Wednesday, March 14, 2012

The Moonstone Series by Marilee Brothers

 

Okay so, this series started out with a lot of promise. It was an interesting concept with a tough, relate-able lead. The first books was full of potential. The writing was smooth, the characters were interesting and the plot was exciting. The only problems were slightly one-dimensional characters (Junior and Allie's two friends were very flat; they seemed to serve very little real purpose.) and a somewhat predictable plot (It follows the format of just about every other YA book and the magic involved wasn't as featured as I thought it would be.) But these problems didn't ruin the book. It was still a fun read. 

Book two was better. We got to know the characters better. The writing had improved and the plot became more unique. 

Then came book three...I'm not sure why the author tried to cram in so many forms of mythology together, but it got a little bizarre. That plus that addition of a third "love interest" made the third book a bit of a let down. 

And finally the forth book. Okay, so if book 3 was the overuse of mythology, book 4 was the absence. I felt like nothing significant happened until the final chapter. 

The series as a whole: 
The Unbidden magic series started off good. Just good. The characters were a little flat and the plot a little predictable, but overall I liked the series in the beginning. When a second love interest was brought in, I was fine with that, especially because it came in conjunction with an explanation of the whole Star Seeker magic. I thought that the way the love interests were switched[Junior leaving to Mexico to become a TV turned movie star to conveniently leave an open space for a new boyfriend (hide spoiler)] was a little strange, but at least the author was being original. 

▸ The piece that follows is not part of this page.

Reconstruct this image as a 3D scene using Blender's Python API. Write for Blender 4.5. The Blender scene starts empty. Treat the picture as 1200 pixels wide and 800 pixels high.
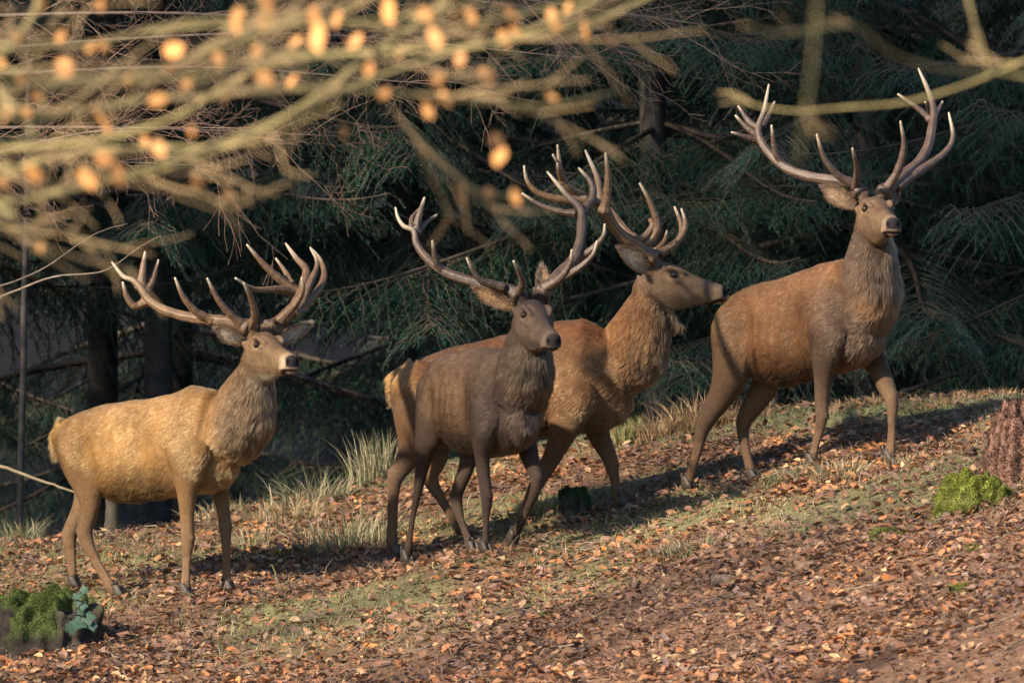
import bpy, bmesh, math, random
import numpy as np
from mathutils import Vector, Matrix, noise

random.seed(7)
RNG = np.random.default_rng(11)
SC = bpy.context.scene
COL = SC.collection
R = math.radians

# ------------------------------------------------------------------ camera, sky, sun, exposure
D = 40.0            # metres from the lens to the stags
F = 210.0 * D       # focal length in pixels of the 1200 px wide photograph
cd = bpy.data.cameras.new('camera')
cam = bpy.data.objects.new('camera', cd)
COL.objects.link(cam)
cam.location = (0, -D, 0)
cam.rotation_euler = (R(90), 0, 0)
cd.sensor_width = 36.0
cd.lens = F / 1200.0 * 36.0
cd.clip_start = 0.5
cd.clip_end = 2000
cd.dof.use_dof = True
cd.dof.focus_distance = D - 0.1
cd.dof.aperture_fstop = 5.3
SC.camera = cam

SUN_EL = R(31)
SUN_FROM = Vector((-0.76, -0.65, 0)).normalized()      # horizontal direction towards the sun
w = bpy.data.worlds.new('World')
SC.world = w
w.use_nodes = True
nt = w.node_tree
nt.nodes.clear()
sky = nt.nodes.new('ShaderNodeTexSky')
sky.sky_type = 'NISHITA'
sky.sun_disc = False
sky.sun_elevation = SUN_EL
sky.sun_rotation = math.atan2(SUN_FROM.x, SUN_FROM.y)
sky.air_density = 1.0
sky.dust_density = 0.4
sky.ozone_density = 4.0
bg = nt.nodes.new('ShaderNodeBackground')
bg.inputs['Strength'].default_value = 0.105
wo = nt.nodes.new('ShaderNodeOutputWorld')
nt.links.new(sky.outputs[0], bg.inputs[0])
nt.links.new(bg.outputs[0], wo.inputs[0])

sd = bpy.data.lights.new('sun', 'SUN')
sd.energy = 5.0
sd.angle = R(2.0)
sd.color = (1.0, 0.85, 0.66)
sun = bpy.data.objects.new('sun', sd)
COL.objects.link(sun)
sdir = -(SUN_FROM * math.cos(SUN_EL) + Vector((0, 0, math.sin(SUN_EL))))
sun.rotation_euler = sdir.to_track_quat('-Z', 'Y').to_euler()
sun.location = (-20, -15, 15)

SC.view_settings.view_transform = 'Standard'
SC.view_settings.look = 'None'
SC.view_settings.gamma = 1.0
SC.view_settings.use_curve_mapping = False
SC.view_settings.exposure = 1.5
SC.render.engine = 'CYCLES'
SC.cycles.max_bounces = 6
SC.cycles.diffuse_bounces = 3
SC.cycles.transparent_max_bounces = 8
SC.cycles.use_denoising = True

# ------------------------------------------------------------------ helpers
def W(px, py, Y):
    k = (Y + D) / F
    return np.array([(px - 600.0) * k, Y, -(py - 400.0) * k])

def empty(name, loc=(0, 0, 0), label=None, cat=None, group=None, kind=None):
    o = bpy.data.objects.new(name, None)
    COL.objects.link(o)
    o.location = loc
    tag(o, label, cat, group, kind)
    return o

def tag(o, label=None, cat=None, group=None, kind=None):
    if label: o['label'] = label
    if cat: o['category'] = cat
    if group: o['group'] = group
    if kind: o['kind'] = kind
    return o

def link(name, me, mat=None, parent=None, smooth=True):
    """mesh in world coordinates -> object; under a parent the world place is kept"""
    o = bpy.data.objects.new(name, me)
    COL.objects.link(o)
    if mat is not None and not me.materials:
        me.materials.append(mat)
    if parent is not None:
        o.parent = parent
        o.matrix_parent_inverse = Matrix.Translation(-Vector(parent.location)) if parent.parent is None \
            else Matrix.Translation(-Vector(parent.location))
    if smooth:
        me.shade_smooth()
    return o

def mesh_np(name, V, Fc, cols=None, attr='col'):
    """numpy mesh: V (n,3); Fc list of int arrays (m,k)"""
    me = bpy.data.meshes.new(name)
    V = np.ascontiguousarray(V, dtype=np.float32)
    if not isinstance(Fc, (list, tuple)):
        Fc = [Fc]
    Fc = [np.ascontiguousarray(f, dtype=np.int32) for f in Fc if len(f)]
    nl = sum(f.size for f in Fc)
    nf = sum(len(f) for f in Fc)
    me.vertices.add(len(V)); me.vertices.foreach_set('co', V.ravel())
    me.loops.add(nl); me.loops.foreach_set('vertex_index', np.concatenate([f.ravel() for f in Fc]))
    me.polygons.add(nf)
    tot = np.concatenate([np.full(len(f), f.shape[1], dtype=np.int32) for f in Fc])
    st = np.concatenate([[0], np.cumsum(tot)[:-1]]).astype(np.int32)
    me.polygons.foreach_set('loop_start', st)
    me.update(calc_edges=True)
    me.validate()
    if cols is not None:
        set_col(me, cols, attr)
    return me

def set_col(me, cols, attr='col'):
    a = me.attributes.new(attr, 'FLOAT_COLOR', 'POINT')
    c = np.ones((len(me.vertices), 4), dtype=np.float32)
    c[:, :3] = cols
    a.data.foreach_set('color', c.ravel())

def set_float(me, vals, attr):
    a = me.attributes.new(attr, 'FLOAT', 'POINT')
    a.data.foreach_set('value', np.ascontiguousarray(vals, dtype=np.float32))

def sm(x, a, b):
    t = np.clip((np.asarray(x, float) - a) / (b - a), 0, 1)
    return t * t * (3 - 2 * t)

def nz(P, scale, seed=0.0):
    """perlin noise of points, -1..1"""
    P = np.asarray(P, float) * scale
    return np.array([noise.noise((p[0] + seed, p[1] - seed * 0.7, p[2] + seed * 1.3)) for p in P])

def vnoise2(x, y, seed=0):
    """fast 2-D value noise, vectorised, 0..1"""
    xi = np.floor(x).astype(np.int64); yi = np.floor(y).astype(np.int64)
    fx = x - xi; fy = y - yi
    fx = fx * fx * (3 - 2 * fx); fy = fy * fy * (3 - 2 * fy)
    def h(a, b):
        n = (a * 374761393 + b * 668265263 + seed * 974711) & 0x7fffffff
        n = ((n ^ (n >> 13)) * 1274126177) & 0x7fffffff
        return ((n ^ (n >> 16)) & 0xffff) / 65535.0
    return (h(xi, yi) * (1 - fx) + h(xi + 1, yi) * fx) * (1 - fy) + (h(xi, yi + 1) * (1 - fx) + h(xi + 1, yi + 1) * fx) * fy

def fbm2(x, y, seed=0, oct=4):
    s = 0; a = 0.5; t = 0
    for i in range(oct):
        s = s + a * vnoise2(x, y, seed + i * 17); t += a
        x = x * 2.03 + 3.1; y = y * 2.03 - 1.7; a *= 0.5
    return s / t

def catmull(P, n):
    """resample a polyline (k,m) with a Catmull-Rom curve to n points, even in length"""
    P = np.asarray(P, float)
    if len(P) == 2:
        t = np.linspace(0, 1, n)[:, None]
        return P[0] * (1 - t) + P[1] * t
    Q = np.vstack([2 * P[0] - P[1], P, 2 * P[-1] - P[-2]])
    out = []
    for i in range(1, len(Q) - 2):
        p0, p1, p2, p3 = Q[i - 1], Q[i], Q[i + 1], Q[i + 2]
        t = np.linspace(0, 1, 12, endpoint=False)[:, None]
        out.append(0.5 * ((2 * p1) + (-p0 + p2) * t + (2 * p0 - 5 * p1 + 4 * p2 - p3) * t ** 2 + (-p0 + 3 * p1 - 3 * p2 + p3) * t ** 3))
    out.append(P[-1:])
    C = np.vstack(out)
    s = np.concatenate([[0], np.cumsum(np.linalg.norm(np.diff(C[:, :3], axis=0), axis=1))])
    u = np.linspace(0, s[-1], n)
    return np.stack([np.interp(u, s, C[:, j]) for j in range(C.shape[1])], axis=1)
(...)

My real problem in the series started in the third book, when the story line deviated entirely from the original mythology. In fact, it seemed like the series had skewed completely from its original start. First off, the entrance of faeries in addition to the Star Seekers. I don't mind mixing mythology, in fact I think it's awesome, but this didn't seem like mixing. It felt like the author piled on unrelated mythology and tried to make it mix with a hasty explanation, but didn't think it out properly and ended up failing to combine the mythologies smoothly. Second, the entrance of a third love interest was a little frustrating. I mean, it wasn't even done so that the various love interests throughout the series were handled well. It was more like Allie had one, dropped him; got another one; kind of dropped him; got a third one, rejected him; kind of got the first one back, really dropped the second one; and now she's in a weird on-and-off with the original, Junior. That's literally the story of Allie's lovelife in the first four books. It just didn't seem to fit right. It's like the author just made it up as she went along, rather having an idea of what was going to happen in the series. 

Then, in book four, things got even more bizarre. At the end of book 3, we randomly find out that Allie has a twin. Now, she suddenly now her name and needs her to fullfill the entire prophecy. Junior is suddenly back. A secret US government service if after Allie to exploit her power. And the whole Star Seeker business is long gone. 

It felt like the story line didn't fit, like the author had just strung it together without putting much thought into it. The mythology got mixed up; the love interests were jumbled; the entire plot felt like Frankenstein: pulled together with used parts. 

The good parts: Allie was a strong lead. Her mother was definitely an interesting character. Ms. Brothers definitely surprised me a few times. Some of the characters were truly lovable (especially little Chad). 

Overall, I would give the first four books a 3/5 as a whole. I enjoyed reading the series, I just didn't quite like the path it took. I'm not going to recommend it to everybody. I would only recommend it to those who like a conglomeration of chicklit, various mythologies, thriller, and drama. And only if they're looking for a quick, light, entertaining read. If you're looking for unique, magnificent books that go above and beyond the norm, this series isn't for you. It's a fun, light read and I would only say to read this series if that's all your'e looking for.